Unfortunately, the premiere of that concerto, which the trio had been rehearsing, never occurred. Following the ninth date of the tour, at Madrid’s Auditorio Nacional on March 8, they learned of a new U.S. policy mandating that any Americans still outside the country on March 15 be denied reentry for the foreseeable future.

McBride recalls, “And with that, the remainder of our tour was officially canceled. A sad and distant new way of life had begun.”

These words are all the more poignant, as this ended up being the final, abbreviated tour by Corea, who passed away in February 2021 at age 79.

As Blade reflects in his Trilogy 3 essay, “I miss Chick very much, but his music and love for us is still speaking into my life and I am forever thankful for him and all that he shared with us.”

The new release not only highlights the trio, but also illustrates the sweep and range of Corea’s musical explorations.

Trilogy 3 offers a spirited take on Corea’s tune “Windows,” which was first recorded in 1966 and has since become a jazz standard. “It was a regular part of our repertoire,” McBride observes. “Chick, of course, being the composer of that great song, it was always a thrill to play that with him. Just like it was a thrill to play something like ‘Spain’ or ‘500 Miles High.’ More often than not, it would be our opening song and I’d be like, ‘Man, this feels great.’”

The release also features compositions by Thelonious Monk (“Ask Me Now,” “Trinkle Tinkle”) and Bud Powell (“Tempus Fugit”), two fellow keyboard players of deep significance to Corea. Indeed, when McBride first took to the road with Corea in 1996, it was for a series of dates honoring Powell.

“Chick is someone who wanted to remind people that, in terms of bebop language and the innovators who made that music what it was, sometimes Bud Powell’s story gets lost in the narrative of Monk,” McBride explains. “I think the reason we did that Remembering Bud Powell tour in the first place is that Chick wanted to remind people that Bud Powell is just as much of an innovator—and created just as much language, particularly in the realm of composition—as Thelonious Monk.”

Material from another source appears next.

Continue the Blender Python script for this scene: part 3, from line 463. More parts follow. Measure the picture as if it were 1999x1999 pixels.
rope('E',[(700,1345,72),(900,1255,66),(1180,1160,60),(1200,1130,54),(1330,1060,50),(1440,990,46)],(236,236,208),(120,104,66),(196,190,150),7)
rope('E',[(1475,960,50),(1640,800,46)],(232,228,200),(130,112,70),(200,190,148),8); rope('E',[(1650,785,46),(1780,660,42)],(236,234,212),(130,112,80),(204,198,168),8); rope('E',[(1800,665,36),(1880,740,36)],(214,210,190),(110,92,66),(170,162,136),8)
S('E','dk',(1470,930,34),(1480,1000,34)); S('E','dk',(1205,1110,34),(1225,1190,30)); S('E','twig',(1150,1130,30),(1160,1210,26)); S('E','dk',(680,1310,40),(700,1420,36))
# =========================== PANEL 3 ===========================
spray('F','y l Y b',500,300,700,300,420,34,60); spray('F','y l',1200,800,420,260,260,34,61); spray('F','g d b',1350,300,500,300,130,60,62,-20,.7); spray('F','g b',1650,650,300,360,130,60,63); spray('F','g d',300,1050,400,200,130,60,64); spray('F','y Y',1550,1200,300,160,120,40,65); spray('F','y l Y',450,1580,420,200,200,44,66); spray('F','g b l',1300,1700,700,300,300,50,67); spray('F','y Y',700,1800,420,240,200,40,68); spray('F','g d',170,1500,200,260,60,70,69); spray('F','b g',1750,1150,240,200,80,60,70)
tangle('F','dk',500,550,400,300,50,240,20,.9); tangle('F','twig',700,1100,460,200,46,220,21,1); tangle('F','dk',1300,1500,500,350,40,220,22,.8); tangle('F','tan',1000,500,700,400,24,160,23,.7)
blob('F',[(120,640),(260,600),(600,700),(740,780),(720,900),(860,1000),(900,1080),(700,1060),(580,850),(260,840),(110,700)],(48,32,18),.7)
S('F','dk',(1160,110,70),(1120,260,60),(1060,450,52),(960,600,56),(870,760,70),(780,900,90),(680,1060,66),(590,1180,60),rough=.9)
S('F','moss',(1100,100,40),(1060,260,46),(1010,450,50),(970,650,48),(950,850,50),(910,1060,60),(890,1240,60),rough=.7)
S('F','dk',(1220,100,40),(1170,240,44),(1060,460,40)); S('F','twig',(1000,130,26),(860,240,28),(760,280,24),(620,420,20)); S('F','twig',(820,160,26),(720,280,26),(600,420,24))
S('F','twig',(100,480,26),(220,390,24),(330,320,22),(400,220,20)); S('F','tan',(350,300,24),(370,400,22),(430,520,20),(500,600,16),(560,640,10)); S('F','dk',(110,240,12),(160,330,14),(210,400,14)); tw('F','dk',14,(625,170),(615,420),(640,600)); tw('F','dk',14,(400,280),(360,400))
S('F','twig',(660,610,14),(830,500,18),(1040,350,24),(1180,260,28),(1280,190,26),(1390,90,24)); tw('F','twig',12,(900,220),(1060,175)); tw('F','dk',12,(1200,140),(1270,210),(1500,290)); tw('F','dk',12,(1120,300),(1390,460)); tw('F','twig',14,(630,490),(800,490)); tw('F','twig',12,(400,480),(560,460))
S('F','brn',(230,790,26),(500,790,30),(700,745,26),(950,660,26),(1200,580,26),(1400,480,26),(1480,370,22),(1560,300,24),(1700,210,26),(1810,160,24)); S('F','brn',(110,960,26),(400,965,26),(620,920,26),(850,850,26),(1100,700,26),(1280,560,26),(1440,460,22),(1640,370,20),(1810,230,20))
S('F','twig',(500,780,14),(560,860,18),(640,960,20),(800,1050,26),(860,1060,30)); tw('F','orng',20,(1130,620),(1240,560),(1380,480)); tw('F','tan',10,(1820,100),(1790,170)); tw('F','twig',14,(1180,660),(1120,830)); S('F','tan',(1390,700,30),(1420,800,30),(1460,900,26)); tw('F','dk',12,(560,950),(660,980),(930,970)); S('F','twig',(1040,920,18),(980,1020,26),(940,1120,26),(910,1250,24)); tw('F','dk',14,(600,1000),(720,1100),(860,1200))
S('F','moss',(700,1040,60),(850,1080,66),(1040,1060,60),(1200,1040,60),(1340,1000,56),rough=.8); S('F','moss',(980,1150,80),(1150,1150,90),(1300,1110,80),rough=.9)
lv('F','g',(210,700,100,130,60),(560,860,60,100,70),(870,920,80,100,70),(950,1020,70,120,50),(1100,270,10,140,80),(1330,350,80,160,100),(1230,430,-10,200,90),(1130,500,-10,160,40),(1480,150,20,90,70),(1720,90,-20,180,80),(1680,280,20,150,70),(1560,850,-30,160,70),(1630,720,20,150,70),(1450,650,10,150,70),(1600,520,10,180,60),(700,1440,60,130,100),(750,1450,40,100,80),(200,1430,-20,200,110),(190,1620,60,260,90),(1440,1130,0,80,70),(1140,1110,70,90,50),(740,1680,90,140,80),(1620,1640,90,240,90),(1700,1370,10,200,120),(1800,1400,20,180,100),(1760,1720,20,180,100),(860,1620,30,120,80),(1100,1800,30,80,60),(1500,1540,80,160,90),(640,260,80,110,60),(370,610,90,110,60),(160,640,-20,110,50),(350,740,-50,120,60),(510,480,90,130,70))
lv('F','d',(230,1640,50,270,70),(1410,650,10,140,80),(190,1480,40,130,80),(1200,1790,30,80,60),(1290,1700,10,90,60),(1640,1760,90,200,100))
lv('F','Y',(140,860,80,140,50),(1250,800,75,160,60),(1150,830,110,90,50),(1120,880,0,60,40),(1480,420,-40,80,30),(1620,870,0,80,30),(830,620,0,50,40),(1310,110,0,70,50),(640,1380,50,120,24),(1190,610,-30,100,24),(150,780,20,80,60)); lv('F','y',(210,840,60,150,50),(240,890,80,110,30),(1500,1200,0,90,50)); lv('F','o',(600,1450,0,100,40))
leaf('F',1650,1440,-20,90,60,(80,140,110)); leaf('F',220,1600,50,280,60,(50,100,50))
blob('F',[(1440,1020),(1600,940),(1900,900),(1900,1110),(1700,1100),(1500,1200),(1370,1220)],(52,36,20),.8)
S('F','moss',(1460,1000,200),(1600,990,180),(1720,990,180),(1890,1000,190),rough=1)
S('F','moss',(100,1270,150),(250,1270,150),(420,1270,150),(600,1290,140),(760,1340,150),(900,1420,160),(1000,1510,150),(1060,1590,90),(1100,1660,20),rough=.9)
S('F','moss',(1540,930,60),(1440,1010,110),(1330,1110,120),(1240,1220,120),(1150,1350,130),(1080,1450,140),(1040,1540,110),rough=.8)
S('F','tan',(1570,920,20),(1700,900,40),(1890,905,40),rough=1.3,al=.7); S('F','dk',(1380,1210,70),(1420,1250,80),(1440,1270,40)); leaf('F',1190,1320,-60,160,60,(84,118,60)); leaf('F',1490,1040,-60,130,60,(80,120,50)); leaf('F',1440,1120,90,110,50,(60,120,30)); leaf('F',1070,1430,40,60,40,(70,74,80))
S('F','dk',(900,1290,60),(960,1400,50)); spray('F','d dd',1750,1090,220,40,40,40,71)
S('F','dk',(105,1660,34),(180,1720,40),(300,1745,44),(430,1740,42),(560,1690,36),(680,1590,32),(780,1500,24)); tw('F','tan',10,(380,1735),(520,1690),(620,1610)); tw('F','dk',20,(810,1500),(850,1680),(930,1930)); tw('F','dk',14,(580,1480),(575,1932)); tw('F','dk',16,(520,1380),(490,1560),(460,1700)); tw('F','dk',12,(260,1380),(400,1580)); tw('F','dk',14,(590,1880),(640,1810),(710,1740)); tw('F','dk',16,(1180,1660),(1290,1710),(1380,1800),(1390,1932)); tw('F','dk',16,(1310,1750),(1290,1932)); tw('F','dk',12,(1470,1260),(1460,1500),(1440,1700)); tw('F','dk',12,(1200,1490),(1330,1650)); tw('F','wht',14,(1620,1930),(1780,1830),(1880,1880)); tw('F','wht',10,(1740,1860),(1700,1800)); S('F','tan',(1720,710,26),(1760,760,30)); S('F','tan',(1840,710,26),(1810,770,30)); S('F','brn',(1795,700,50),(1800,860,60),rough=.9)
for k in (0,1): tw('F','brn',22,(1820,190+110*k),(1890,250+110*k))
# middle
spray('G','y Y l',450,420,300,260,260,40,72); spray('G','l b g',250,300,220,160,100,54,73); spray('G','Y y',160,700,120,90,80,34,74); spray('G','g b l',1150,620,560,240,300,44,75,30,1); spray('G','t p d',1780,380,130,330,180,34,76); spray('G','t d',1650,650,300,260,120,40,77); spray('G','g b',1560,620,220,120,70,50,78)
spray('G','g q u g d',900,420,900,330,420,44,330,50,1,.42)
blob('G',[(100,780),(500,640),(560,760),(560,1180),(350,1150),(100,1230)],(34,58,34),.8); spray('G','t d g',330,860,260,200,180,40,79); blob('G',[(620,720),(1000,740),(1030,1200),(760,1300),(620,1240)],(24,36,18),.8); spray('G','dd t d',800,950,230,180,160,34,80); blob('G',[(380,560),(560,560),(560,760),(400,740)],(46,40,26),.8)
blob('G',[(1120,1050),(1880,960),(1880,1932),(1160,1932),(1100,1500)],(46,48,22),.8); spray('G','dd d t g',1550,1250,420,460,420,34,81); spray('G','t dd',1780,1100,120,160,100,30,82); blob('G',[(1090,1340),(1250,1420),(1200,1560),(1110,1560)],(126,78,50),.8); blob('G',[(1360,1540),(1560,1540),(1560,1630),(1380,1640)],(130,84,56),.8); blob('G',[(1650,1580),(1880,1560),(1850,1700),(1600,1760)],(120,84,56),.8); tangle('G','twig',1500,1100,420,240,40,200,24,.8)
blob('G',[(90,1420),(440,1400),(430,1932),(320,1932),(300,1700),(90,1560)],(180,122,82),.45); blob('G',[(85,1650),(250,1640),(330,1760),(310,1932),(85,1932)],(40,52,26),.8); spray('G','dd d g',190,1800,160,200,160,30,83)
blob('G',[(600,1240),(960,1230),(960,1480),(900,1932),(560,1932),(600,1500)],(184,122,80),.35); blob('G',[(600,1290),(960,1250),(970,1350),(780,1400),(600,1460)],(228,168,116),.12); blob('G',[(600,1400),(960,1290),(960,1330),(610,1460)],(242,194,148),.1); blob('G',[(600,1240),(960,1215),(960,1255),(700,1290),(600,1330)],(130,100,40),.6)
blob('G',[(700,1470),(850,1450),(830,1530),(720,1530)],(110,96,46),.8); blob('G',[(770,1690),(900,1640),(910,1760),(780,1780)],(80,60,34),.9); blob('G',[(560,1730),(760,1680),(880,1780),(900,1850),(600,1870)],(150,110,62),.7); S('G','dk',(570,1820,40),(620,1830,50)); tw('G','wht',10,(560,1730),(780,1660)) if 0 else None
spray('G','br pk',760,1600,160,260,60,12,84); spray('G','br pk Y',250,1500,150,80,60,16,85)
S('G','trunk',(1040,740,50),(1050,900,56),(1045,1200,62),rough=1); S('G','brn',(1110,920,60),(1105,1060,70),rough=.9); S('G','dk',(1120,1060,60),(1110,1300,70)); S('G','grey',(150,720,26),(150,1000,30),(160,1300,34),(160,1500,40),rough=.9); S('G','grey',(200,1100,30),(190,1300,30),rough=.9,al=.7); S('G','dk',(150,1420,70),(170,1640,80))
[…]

McBride then shares his thoughts on the sonata by 18th-century Italian composer Domenico Scarlatti that also appears on Trilogy 3. “To some people, it might be strange that Chick would like Scarlatti, Bartók, Samuel Barber or any sort of classical composer,” the bassist says. “But if you look at Chick Corea’s career, classical music has been a part of his world for his entire life. He studied classical piano at Juilliard and has been a fierce student of the works of Scarlatti, Rachmaninoff and Bartók. He did a two-piano concert of Mozart with Keith Jarrett. Looking at the career of Chick, Brian or me, you’ll find all kinds of stuff that doesn’t have much to do with jazz, but has much to do with the evolution of artistry in terms of who we listen to, and how we’re able to funnel that into jazz expression.”

Given that the first two Trilogy albums received Grammys, a three-peat seems feasible. When asked about this possibility, McBride offers, “I don’t want to speak for Brian, but we’ve already won two Grammys, and most important, we had the opportunity to play with Chick Corea. We don’t need anything tangible to remind us of how special it was. It always felt wonderful and natural. When I’d hear him play the piano, I’d be reminded that his sound has been a part of my world for as long as I’ve been alive. Playing with Chick was something I never got over.”